SLS is being designed and built by Boeing under a “cost-plus” contract, with the government paying all costs and guaranteeing a profit margin on top of that. This means that delays and additional research and consultation are always an attractive option, which means that the SLS has now been delayed for almost 5 years.
In addition, much of the rocket’s properties have been mandated by the US Congress, causing it to be mockingly referred to as the “Senate Launch System.” It is explicitly intended to keep in use as much as possible all existing Space Shuttle subcontractors and NASA research centers, which are (deliberately) spread throughout the country. This ensures support in Congress, which indeed regularly puts *more* money into the SLS than NASA asks, even while cutting other NASA budget items sharply.
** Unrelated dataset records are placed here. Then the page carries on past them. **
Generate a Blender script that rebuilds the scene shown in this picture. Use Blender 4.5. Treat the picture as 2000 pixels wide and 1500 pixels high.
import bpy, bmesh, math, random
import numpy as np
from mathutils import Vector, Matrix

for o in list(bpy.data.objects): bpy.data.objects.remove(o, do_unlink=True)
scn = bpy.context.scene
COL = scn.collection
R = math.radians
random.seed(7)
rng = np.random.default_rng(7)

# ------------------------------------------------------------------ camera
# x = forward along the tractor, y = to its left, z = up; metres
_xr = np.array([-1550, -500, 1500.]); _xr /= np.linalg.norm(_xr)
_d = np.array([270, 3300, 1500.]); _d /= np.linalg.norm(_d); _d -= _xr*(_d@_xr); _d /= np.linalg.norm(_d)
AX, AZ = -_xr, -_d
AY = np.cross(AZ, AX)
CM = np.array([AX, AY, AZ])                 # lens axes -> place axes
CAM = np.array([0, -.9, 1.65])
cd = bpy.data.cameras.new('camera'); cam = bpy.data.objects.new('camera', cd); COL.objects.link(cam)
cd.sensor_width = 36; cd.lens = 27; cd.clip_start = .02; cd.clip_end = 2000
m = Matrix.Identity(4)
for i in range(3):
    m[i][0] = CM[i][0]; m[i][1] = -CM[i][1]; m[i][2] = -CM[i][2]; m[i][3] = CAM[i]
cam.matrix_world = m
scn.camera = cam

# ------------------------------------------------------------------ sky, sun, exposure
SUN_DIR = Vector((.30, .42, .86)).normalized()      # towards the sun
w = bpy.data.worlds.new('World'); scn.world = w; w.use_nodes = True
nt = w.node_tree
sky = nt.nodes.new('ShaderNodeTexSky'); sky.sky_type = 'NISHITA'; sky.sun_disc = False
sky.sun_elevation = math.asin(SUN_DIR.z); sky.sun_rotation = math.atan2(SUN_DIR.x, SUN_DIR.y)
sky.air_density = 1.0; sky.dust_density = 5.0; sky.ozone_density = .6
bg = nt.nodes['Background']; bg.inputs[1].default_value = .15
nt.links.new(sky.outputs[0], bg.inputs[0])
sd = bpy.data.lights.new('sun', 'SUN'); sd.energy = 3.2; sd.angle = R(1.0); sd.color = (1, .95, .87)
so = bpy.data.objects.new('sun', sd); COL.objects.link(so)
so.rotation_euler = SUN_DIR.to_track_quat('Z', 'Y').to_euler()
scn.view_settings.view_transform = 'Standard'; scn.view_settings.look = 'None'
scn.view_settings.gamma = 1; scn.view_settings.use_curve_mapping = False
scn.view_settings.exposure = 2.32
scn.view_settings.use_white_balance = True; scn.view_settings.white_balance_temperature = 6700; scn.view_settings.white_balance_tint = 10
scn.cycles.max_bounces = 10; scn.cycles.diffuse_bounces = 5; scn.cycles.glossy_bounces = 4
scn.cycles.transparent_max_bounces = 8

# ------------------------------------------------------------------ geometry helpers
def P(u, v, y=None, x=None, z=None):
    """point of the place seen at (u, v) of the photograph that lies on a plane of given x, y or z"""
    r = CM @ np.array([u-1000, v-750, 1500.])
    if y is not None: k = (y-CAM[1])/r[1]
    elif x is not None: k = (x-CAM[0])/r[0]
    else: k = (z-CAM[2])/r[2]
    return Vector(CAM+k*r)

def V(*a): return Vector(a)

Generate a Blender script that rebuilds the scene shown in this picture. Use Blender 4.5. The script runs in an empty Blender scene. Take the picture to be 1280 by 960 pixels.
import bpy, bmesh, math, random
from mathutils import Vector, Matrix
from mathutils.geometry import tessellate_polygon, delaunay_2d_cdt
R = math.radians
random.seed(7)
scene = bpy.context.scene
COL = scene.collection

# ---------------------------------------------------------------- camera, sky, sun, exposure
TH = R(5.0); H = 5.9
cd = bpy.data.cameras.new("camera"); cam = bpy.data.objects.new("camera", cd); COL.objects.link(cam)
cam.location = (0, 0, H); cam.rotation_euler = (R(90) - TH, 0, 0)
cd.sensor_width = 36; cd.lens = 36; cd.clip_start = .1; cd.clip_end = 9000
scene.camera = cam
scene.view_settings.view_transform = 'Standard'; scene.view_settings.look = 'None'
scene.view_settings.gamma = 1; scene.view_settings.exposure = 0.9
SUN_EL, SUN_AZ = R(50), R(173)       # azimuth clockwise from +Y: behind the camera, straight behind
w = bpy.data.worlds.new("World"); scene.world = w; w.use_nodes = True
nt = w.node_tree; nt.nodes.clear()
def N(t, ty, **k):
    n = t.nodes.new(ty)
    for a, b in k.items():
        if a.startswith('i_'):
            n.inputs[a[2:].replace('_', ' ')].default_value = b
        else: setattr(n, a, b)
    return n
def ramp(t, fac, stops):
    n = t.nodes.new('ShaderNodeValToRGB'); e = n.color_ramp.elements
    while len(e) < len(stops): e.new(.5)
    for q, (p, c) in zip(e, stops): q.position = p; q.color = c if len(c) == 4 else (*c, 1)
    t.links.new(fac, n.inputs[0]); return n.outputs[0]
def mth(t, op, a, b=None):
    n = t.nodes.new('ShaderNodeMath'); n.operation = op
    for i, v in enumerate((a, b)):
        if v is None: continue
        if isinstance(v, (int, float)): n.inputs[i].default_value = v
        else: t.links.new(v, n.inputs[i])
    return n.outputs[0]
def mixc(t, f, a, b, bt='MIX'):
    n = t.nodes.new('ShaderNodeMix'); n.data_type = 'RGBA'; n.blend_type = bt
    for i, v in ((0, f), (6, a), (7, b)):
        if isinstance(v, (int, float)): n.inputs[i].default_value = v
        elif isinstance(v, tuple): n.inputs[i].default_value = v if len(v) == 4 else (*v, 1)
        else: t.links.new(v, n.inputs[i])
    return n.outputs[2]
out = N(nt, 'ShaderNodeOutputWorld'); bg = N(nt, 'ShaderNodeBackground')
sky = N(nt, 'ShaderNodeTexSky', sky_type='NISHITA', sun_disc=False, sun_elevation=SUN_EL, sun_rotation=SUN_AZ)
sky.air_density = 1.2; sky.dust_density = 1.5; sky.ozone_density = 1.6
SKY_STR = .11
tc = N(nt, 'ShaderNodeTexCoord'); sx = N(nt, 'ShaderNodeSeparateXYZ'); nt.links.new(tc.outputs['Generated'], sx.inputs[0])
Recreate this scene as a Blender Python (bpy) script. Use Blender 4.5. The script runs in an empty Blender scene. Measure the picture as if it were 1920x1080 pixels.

But the most important factor is that the American defense industry no longer has any idea how to be frugal with money. That is why the US space industry, no matter how well developed it is, for a long time did not participate at all in the market for launching commercial satellites (for satellite TV, communication etc.), their costs had become so high that only the US government was willing to pay them.
Until SpaceX came along of course, and now they’re pretty freaked out. SpaceX has never worked under cost-plus contracts. Even NASA’s R&D contracts with SpaceX were “firm fixed price”: agreed in advance what must be achieved, and how much they will receive, divided over several intermediate steps so that the contract could be terminated in the meantime.